Market Review: October 03, 2024

Resilient Service Sector Offsets Manufacturing Weakness Amid Mixed Labor Market Signals

The economic data for Thursday, October 3, 2024, provided a mixed snapshot of the U.S. economy, focusing on labor market trends, service sector performance, and manufacturing activity. The jobless claims data offered insight into the state of the labor market, while various PMI readings and factory orders highlighted both strengths and challenges within the services and manufacturing sectors. The day's data is crucial for understanding the trajectory of economic growth, inflationary pressures, and potential monetary policy actions.


Today's Event Overview:



  • Continuing Jobless Claims: The number of individuals continuing to receive unemployment benefits was 1,826K, nearly unchanged from the previous 1,827K. This stability suggests that the labor market remains steady without significant changes in unemployment trends.
  • Initial Jobless Claims: New claims for unemployment benefits rose to 225K, slightly above the forecast of 222K and higher than the previous 219K, indicating a modest increase in new unemployment claims.
  • S&P Global Composite PMI (Sep): The composite PMI came in at 54, below the forecast of 54.4 and previous 54.6, reflecting a slowdown in overall business activity, though still indicating expansion.
  • S&P Global Services PMI (Sep): The services PMI registered at 55.2, slightly below the forecast of 55.4 and previous 55.7, indicating a slower pace of growth in the service sector.
  • Factory Orders (MoM) (Aug): Factory orders declined by 0.20%, missing the forecast of 0.10% and dropping significantly from the previous month’s 4.90% growth, signaling a potential slowdown in manufacturing demand.
  • ISM Non-Manufacturing Employment (Sep): The index fell to 48.1, below the forecast of 50 and previous 50.2, indicating a contraction in employment within the service sector.
  • ISM Non-Manufacturing PMI (Sep): The PMI rose to 54.9, above the forecast of 51.7 and previous 51.5, suggesting stronger-than-expected growth in the non-manufacturing sector.
  • ISM Non-Manufacturing Prices (Sep): Prices increased to 59.4, above the forecast of 56.3 and previous 57.3, indicating higher price pressures in the services sector.
  • Fed's Balance Sheet: The Fed’s balance sheet declined slightly to 7,047B from the previous 7,080B, reflecting a minor reduction in the central bank's asset holdings.


Impact Analysis:


  • Impact on USD:
  • The mixed jobless claims data, with a slight rise in initial claims, may weigh slightly on the USD, suggesting some softness in the labor market. However, stronger-than-expected ISM Non-Manufacturing PMI data indicates resilience in the services sector, which can offset some of the negative impacts. The rise in non-manufacturing prices might also support the USD, as it signals inflationary pressures that could influence monetary policy.


  • Impact on Gold:
  • Gold may find some support from the weaker factory orders and the rise in jobless claims, as these increase economic uncertainty, potentially driving demand for safe-haven assets. However, the inflationary signals from rising non-manufacturing prices could dampen this impact, as higher yields on bonds might attract investors away from gold. The overall impact on gold is likely mixed.

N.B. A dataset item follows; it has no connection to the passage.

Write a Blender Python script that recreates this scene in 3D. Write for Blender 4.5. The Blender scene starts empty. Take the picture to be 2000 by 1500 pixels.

  • Impact on Equity Futures:
  • Equity futures might react positively to the stronger ISM Non-Manufacturing PMI, as it indicates solid growth in the services sector, which is a major part of the U.S. economy. However, the weaker factory orders and slowing growth in the services PMI could temper market optimism, particularly in sectors reliant on manufacturing and industrial activity. The modest rise in jobless claims may also raise concerns about consumer spending. Overall, the impact on equity futures is likely mixed to slightly positive, with a focus on service sector strength.


The data for the day presents a nuanced picture of the economy, with the services sector showing resilience while manufacturing faces challenges. The rise in non-manufacturing prices could keep inflation in focus, potentially influencing the Federal Reserve's approach to interest rates. Investors will likely weigh the implications of these mixed signals on future economic growth and monetary policy decisions.